What the task asks: Transcribe the lines from the start of the data below through the line with "SC.camera = cam", word for word and nothing more.
::::
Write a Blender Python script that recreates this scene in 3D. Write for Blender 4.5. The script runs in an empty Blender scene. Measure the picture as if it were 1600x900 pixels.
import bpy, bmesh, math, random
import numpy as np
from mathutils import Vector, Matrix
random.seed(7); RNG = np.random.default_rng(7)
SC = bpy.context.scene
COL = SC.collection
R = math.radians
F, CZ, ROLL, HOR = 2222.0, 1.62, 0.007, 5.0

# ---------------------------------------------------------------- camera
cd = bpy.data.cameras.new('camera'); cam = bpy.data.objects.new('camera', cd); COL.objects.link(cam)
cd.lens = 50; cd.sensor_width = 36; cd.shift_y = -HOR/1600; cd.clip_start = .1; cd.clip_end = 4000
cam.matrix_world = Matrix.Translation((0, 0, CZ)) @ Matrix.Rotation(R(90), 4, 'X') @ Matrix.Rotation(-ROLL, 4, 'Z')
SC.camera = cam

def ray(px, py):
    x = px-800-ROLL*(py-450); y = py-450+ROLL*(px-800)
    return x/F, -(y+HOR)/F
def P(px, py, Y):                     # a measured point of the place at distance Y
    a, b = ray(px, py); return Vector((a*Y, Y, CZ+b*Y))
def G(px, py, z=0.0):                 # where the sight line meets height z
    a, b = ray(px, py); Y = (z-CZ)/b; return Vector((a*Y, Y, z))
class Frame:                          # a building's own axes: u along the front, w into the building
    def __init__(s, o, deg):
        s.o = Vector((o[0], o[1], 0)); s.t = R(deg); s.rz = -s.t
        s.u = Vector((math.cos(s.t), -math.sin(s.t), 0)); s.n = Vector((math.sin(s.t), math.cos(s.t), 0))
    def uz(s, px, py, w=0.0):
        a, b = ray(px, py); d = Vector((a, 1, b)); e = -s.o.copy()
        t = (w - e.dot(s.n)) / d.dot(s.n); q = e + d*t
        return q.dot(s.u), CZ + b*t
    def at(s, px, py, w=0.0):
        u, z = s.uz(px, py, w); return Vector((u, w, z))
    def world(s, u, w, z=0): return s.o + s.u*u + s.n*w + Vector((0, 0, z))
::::
Response to this exercise:
Write a Blender Python script that recreates this scene in 3D. Write for Blender 4.5. The script runs in an empty Blender scene. Measure the picture as if it were 1600x900 pixels.
import bpy, bmesh, math, random
import numpy as np
from mathutils import Vector, Matrix
random.seed(7); RNG = np.random.default_rng(7)
SC = bpy.context.scene
COL = SC.collection
R = math.radians
F, CZ, ROLL, HOR = 2222.0, 1.62, 0.007, 5.0

# ---------------------------------------------------------------- camera
cd = bpy.data.cameras.new('camera'); cam = bpy.data.objects.new('camera', cd); COL.objects.link(cam)
cd.lens = 50; cd.sensor_width = 36; cd.shift_y = -HOR/1600; cd.clip_start = .1; cd.clip_end = 4000
cam.matrix_world = Matrix.Translation((0, 0, CZ)) @ Matrix.Rotation(R(90), 4, 'X') @ Matrix.Rotation(-ROLL, 4, 'Z')
SC.camera = cam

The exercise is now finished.